When country will learn
how to handle heavy floods?
   
By S T Beuria

                     Kerala experienced an unprecedented devastating floods this monsoon. The southern state had never witnessed such a deluge in last hundred years. The calamity not only claimed hundreds of lives but inflicted a shattering blow to the economy of the state popularly known as God’s own country.

                     The impact of the devastation clearly proved that the state was ill prepared to handle heavy rains and the subsequent floods. Otherwise so many lives would not have lost and large number of villages even urban centres, some of which are popular tourists’ destinations, inundated by flood waters.

                     Ironically, more than a decade now experts and environmentalists have been warning repeatedly about such possible rain related floods and subsequent devastations due to changing monsoon patterns under the impact of global warming and ecological degradation. They had particularly alerted countries like India where infrastructure is extremely poor and people are careless and not disciplined.

                   However, neither the central government nor the states and for that matter nor the people heed to this warnings. The net result of this negligence was the Kerala like deluge. The large-scale destructions could have been minimized and number of deaths reduced had the administration prepared itself listening to warning of the experts more seriously. Only God can say when the states and the country as a whole would learn how to handle Kerala like heavy rain and floods.

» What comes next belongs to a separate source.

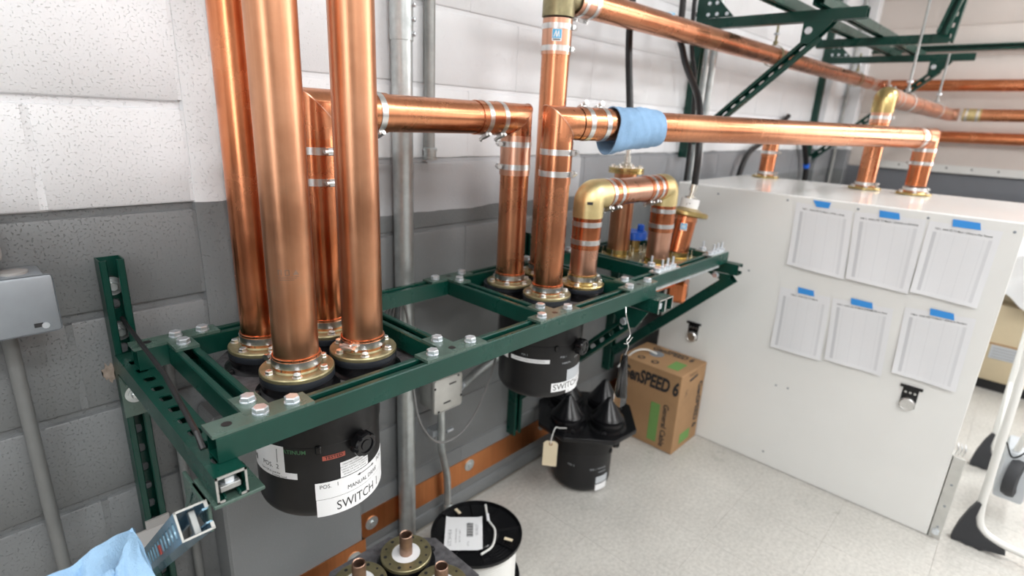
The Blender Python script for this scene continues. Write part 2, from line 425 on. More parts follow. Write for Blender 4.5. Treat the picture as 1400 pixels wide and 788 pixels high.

                  Unfortunately, this is not for the first time such a flood related deluge was witnessed in the country. Such devastations had also been experienced at least in two places in recent past – one in commercial capital Mumbai and another in Chennai, the Tamil Nadu capital. But nobody seem to have had any interest to learn from those twin disasters. The Kerala calamity should be treated as a wake up call by other states. Because similar cloud bursts can occur in any place in the country.

                  Not only governments, common citizens are also having a responsibility to cooperate with official agencies in handling such critical situations. Sadly, the expected co-operation is not coming forward from the common people. Take the example of Kerala. A migrate labourer from Odisha was heard informing an Odia news channel that fifteen days before the deluge a warning message had been put forward from the government on mobile phones about the possible flooding. “ However, neither I nor other residents here took the warning seriously and decided to stay back instead of moving to safer places”, he said.  

                In this circumstances, the state agencies should have gone for forced evacuation. Forced evacuation had yielded wonderful results during cyclone Phailin in Odisha. At least the death toll had been hugely minimized.

                Finally, political parties should desist themselves from scoring political points during natural calamities. Immediately after the Kerala deluge, Congress president Rahul Gandhi demanded that the Centre should declare the unprecedented floods as a National Calamity without any delay. This was an unnecessary demand. Gandhi never explained what extra benefits would the flood hit state be getting if the disaster got a national tag. There is no need to bracket a natural disaster a national or international calamity.